By the eighth inning, thanks in part to a diving catch by Ryan Fucci in center in the middle innings and catcher Jason DeFevers blocking several third-strike dirt balls, the Flyers were still grounded. Scholtens, a senior righthander whose career started at the University of Arizona and included a stop at Diablo Valley (Calif.) College, was six outs from a perfect game.

“The only time I felt pressure was in the eighth inning,” he said. “I started thinking about it.”

With the Raiders clinging to a 1-0 lead – the Raiders mustered only two hits themselves off Mason Kutruff and Austin Cline – Scholtens was starting to think about having to pitch with a guy on base and the game in the balance. Again, he cruised, getting a strikeout, fly out and ground out.

Entering the ninth, Scholtens’ worries had waned.

“I had all the confidence in the world I could get three more outs,” he said.
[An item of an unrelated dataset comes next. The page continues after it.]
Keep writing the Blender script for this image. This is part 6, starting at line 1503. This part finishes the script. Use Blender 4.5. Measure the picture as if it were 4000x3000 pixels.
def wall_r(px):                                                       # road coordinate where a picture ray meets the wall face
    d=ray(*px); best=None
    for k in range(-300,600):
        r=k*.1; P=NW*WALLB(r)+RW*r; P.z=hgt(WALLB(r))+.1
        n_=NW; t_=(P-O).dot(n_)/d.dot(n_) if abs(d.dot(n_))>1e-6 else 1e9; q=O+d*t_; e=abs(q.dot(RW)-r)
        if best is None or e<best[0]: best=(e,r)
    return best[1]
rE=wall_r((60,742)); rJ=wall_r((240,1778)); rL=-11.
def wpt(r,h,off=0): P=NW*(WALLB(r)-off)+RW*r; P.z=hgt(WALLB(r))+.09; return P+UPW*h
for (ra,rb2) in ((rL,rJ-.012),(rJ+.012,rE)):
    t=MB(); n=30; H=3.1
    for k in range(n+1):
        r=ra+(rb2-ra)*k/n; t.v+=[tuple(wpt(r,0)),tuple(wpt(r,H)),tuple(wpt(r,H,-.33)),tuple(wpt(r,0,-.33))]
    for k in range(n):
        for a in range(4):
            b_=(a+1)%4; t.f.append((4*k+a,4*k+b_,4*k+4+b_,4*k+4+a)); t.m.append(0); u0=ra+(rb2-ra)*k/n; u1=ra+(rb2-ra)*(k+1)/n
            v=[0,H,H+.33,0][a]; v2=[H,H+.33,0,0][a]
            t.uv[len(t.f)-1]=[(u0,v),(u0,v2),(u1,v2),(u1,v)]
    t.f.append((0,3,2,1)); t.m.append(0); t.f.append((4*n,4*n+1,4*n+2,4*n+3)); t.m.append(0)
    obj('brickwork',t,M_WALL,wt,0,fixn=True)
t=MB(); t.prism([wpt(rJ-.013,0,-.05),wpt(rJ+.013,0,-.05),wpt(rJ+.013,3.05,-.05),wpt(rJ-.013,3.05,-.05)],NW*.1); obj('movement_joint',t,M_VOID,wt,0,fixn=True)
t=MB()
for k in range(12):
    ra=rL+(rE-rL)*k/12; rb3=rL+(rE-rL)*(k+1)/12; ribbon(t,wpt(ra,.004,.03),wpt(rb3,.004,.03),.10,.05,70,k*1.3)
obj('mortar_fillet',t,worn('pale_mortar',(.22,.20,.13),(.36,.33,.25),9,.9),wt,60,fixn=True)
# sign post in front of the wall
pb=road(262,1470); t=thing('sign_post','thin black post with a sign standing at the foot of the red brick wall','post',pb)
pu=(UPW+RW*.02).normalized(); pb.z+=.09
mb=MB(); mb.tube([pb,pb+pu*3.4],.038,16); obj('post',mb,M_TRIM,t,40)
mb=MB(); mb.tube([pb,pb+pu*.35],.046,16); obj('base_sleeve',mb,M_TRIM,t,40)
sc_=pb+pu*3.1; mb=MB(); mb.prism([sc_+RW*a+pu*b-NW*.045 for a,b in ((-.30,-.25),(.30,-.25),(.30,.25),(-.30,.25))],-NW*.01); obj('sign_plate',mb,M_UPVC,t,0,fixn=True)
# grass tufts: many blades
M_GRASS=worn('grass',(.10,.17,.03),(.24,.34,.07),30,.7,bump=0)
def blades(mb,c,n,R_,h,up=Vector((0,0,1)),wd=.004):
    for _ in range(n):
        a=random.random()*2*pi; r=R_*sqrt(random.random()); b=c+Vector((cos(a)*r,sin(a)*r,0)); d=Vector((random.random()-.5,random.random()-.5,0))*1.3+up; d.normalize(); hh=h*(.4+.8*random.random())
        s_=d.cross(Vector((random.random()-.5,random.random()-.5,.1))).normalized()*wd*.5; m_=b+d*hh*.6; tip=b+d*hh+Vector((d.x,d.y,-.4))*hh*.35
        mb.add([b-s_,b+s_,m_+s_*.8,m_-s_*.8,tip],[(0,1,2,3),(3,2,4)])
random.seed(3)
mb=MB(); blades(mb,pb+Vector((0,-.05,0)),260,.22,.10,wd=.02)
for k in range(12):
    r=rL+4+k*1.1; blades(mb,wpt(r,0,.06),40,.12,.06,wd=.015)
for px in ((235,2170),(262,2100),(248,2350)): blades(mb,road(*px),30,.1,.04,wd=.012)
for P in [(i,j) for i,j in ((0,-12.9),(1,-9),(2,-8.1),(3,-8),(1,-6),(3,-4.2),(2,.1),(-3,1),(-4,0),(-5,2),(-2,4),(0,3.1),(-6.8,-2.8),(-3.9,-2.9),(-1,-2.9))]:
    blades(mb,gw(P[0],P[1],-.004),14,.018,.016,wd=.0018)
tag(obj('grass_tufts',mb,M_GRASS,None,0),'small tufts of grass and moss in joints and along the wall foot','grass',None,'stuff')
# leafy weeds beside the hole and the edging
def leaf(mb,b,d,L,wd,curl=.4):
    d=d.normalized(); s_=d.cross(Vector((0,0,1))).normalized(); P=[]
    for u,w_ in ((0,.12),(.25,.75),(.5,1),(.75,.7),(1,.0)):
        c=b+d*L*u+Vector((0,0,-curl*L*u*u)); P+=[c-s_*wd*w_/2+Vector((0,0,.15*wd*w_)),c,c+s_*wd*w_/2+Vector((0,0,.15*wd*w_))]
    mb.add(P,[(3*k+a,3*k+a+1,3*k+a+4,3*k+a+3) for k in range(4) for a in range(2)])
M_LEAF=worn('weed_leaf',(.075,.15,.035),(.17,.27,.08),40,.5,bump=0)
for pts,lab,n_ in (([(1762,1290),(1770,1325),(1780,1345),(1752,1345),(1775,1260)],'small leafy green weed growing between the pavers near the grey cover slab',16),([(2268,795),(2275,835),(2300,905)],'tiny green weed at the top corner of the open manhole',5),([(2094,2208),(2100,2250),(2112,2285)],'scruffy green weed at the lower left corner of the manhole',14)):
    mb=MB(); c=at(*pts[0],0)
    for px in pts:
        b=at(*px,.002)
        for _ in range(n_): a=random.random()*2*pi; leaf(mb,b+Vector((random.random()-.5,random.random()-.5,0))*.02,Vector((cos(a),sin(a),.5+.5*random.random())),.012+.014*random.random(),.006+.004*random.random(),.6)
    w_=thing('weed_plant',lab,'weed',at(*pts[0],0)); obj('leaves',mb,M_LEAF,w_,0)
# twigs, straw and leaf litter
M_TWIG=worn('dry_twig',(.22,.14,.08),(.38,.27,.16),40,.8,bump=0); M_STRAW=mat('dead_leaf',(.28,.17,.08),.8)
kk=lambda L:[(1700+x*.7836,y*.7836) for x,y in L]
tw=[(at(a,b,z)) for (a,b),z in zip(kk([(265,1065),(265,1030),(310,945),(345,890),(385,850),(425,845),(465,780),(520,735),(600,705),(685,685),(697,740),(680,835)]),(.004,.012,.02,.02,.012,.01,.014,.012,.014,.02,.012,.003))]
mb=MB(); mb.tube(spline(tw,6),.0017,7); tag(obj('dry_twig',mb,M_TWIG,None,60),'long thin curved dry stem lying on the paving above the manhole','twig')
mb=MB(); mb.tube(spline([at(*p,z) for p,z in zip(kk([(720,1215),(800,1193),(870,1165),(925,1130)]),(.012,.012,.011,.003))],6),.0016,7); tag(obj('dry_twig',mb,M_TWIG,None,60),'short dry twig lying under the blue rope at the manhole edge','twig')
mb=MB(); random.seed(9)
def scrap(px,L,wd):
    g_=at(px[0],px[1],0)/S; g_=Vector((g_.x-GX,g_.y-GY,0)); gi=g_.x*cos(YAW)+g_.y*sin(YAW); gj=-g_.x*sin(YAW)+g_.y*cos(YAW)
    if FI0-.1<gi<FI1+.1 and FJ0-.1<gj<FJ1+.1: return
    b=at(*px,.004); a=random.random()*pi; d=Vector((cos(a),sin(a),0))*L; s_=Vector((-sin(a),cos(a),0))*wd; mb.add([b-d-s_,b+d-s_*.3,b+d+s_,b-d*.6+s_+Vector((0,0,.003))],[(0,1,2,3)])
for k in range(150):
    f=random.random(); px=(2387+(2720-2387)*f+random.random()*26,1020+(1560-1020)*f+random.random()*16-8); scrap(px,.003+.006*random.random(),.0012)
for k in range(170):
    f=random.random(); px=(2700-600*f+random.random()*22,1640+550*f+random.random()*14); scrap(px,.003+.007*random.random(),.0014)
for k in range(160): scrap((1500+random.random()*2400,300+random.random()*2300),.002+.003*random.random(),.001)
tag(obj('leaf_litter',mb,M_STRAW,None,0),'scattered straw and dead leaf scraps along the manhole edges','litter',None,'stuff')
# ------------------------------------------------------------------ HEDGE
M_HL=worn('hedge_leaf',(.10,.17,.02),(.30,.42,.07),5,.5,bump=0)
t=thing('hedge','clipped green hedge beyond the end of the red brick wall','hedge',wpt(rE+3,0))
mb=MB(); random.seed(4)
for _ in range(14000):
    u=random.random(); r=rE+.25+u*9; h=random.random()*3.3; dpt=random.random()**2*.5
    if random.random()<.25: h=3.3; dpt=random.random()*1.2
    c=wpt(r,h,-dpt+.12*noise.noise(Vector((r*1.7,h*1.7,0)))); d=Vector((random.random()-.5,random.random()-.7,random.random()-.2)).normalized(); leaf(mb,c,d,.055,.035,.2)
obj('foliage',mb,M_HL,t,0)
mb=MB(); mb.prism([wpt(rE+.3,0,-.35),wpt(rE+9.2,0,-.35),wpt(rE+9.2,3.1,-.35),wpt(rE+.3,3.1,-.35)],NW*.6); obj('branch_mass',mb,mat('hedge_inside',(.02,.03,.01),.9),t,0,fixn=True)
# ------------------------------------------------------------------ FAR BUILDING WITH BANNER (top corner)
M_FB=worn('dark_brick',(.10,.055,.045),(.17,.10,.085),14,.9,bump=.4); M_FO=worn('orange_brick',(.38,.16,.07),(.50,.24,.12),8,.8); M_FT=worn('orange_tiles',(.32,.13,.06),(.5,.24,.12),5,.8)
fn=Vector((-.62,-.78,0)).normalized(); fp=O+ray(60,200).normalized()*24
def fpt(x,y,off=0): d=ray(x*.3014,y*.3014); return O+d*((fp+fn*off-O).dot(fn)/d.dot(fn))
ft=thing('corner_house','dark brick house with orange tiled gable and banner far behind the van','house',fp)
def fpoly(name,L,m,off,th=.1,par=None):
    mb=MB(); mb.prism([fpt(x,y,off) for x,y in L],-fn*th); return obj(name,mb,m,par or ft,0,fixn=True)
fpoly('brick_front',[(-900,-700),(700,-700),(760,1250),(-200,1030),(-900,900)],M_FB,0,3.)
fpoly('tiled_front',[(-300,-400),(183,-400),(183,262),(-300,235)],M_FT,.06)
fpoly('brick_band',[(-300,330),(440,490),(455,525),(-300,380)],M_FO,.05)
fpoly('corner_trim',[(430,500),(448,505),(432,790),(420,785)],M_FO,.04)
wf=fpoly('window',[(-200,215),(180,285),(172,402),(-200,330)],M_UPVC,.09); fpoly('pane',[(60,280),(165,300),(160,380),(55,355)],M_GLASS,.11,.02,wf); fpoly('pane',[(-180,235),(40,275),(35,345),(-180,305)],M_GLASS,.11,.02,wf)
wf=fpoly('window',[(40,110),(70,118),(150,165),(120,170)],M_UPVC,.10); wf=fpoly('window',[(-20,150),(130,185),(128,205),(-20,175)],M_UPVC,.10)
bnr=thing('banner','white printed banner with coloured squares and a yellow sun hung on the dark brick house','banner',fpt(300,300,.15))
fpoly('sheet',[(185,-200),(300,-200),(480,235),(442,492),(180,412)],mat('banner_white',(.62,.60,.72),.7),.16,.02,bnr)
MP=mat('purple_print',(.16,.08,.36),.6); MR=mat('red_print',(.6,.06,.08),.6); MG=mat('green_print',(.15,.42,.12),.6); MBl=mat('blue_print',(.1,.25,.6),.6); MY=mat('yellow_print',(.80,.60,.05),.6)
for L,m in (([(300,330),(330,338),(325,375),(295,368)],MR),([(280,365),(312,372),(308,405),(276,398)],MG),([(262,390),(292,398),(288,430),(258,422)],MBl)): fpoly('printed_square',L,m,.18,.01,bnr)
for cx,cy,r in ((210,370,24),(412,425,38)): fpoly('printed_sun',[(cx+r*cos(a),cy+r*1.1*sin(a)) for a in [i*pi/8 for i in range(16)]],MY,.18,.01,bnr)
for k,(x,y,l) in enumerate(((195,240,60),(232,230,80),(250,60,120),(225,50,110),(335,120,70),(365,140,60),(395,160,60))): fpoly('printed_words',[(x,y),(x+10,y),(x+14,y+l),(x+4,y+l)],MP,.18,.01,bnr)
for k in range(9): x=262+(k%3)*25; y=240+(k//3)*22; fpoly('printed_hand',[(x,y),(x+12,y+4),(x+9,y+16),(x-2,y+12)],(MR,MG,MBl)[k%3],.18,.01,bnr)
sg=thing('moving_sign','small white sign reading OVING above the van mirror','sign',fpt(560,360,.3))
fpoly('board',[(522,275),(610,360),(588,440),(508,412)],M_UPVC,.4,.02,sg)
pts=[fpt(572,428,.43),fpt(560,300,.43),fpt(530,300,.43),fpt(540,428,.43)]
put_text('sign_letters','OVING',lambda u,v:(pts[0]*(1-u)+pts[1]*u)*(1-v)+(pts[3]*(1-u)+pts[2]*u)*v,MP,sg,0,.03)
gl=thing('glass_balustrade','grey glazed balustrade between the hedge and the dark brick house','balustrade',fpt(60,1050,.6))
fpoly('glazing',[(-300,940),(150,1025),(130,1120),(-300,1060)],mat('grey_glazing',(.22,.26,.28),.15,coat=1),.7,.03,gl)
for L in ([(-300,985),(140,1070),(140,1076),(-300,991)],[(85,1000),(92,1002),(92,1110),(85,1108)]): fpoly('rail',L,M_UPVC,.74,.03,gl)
All the in-game superstitions – teammates lining up for high-fives in the same order as he left the field each inning, teammates standing in the same spots – coupled with Scholtens low-90s fastball, cutter and slider culminated with a strikeout on pitch 101 and the first perfect game in school history. Scholtens’ gem was the 25th Division I perfect game since 1957 according to the NCAA.

“I don’t know if I ever will,” Scholtens said the morning after when asked if what he had accomplished had sunk in. “It was crazy for me to be a part of it.”

Raiders coach Greg Lovelady said: “It was surreal. The whole time, it was like: I can’t believe this is happening. A really weird, weird feeling.”

Lovelady said he, too, thought Scholtens had really good stuff early on. As the perfect game progressed, Lovelady passed the nervous time in between innings chatting with his 3- and 7-year-old sons, who were peppering him with questions about baseball in general.

“It was a good distraction,” he said.

Meanwhile, assistant coach Justin Parker was calling pitches and DeFevers was blocking balls on more than a few of Scholtens’ 12 strikeouts. Lovelady asked Parker if he felt any added pressure calling pitches, to which his assistant said no: “Well, I wasn’t pitching.”

Scholtens was, and like recent perfect gamers Drew Rasmussen (Oregon State, 2015), Javi Salas (Miami, 2014) and Will Roberts (Virginia, 2011), he was brilliant. The one-time Arizona Wildcat who won a Regional game for Wright State last year against Ohio attained what so few at any level in this marvelous game have enjoyed: that perfect feeling.